James Nichols sued the Michigan City Area Schools pro se, alleging two Title VII violations: hostile work environment and that he was fired because  he is African-American. Nichols worked as a temporary janitor at Springfield Elementary and claimed that he was harassed by co-worker Bette Johnston. He alleged she made racial slurs toward him, acted scared of him, and she and other employees tried to bait him into stealing items from an unattended purse.

The school principal spoke with Nichols’ supervisors at the Plant Planning Department about concerns regarding Nichols’ “strange” behavior. The supervisors decided to remove Nichols’ from the school and told him if they had any other work, they would call, but they never did.

The District Court granted Michigan City’s motion for summary judgment in its entirety.

The 7th Circuit found Nichols’ hostile work environment claim failed because he did not provide sufficient evidence for a reasonable juror to conclude that he was subjected to harassing conduct that was severe or pervasive.
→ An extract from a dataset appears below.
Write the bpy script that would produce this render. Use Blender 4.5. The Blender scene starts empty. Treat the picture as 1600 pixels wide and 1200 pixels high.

He argued that Johnston’s alleged “black n----r” comment constituted severe harassment.

“… while referring to colleagues with such disrespectful language is deplorable and has no place in the workforce, one utterance of the n-word has not generally been held to be severe enough to rise to the level of establishing liability,” Judge Ann Claire Williams wrote.

Nichols can only succeed if the totality of the collection of allegedly harassing incidents triggers liability. “While it is a close call whether the conduct here is severe or pervasive, Nichols’ claim ultimately fails,” she wrote.

He never alleged that he was physically threatened and the alleged harassment didn’t interfere with his work performance. Finally, the judges concluded that a reasonable trier of fact couldn’t conclude that all of the allegedly harassing comments were directed at him.

And the judges held his claim that he was fired because of his race fared no better than his harassment claim. They found he did not provide enough evidence to survive summary judgment. Evidence was presented by the school that employees were concerned about his mental state and he acted strangely the day he was fired. In addition, the school was going to fill his job with a full-time janitor the next week, regardless of Nichols’ work performance.

Because he did not meet his legal burden, the 7th Circuit affirmed summary judgment in James Nichols v. Michigan City Plant Planning Department, Michigan City Area Schools, 13-2893.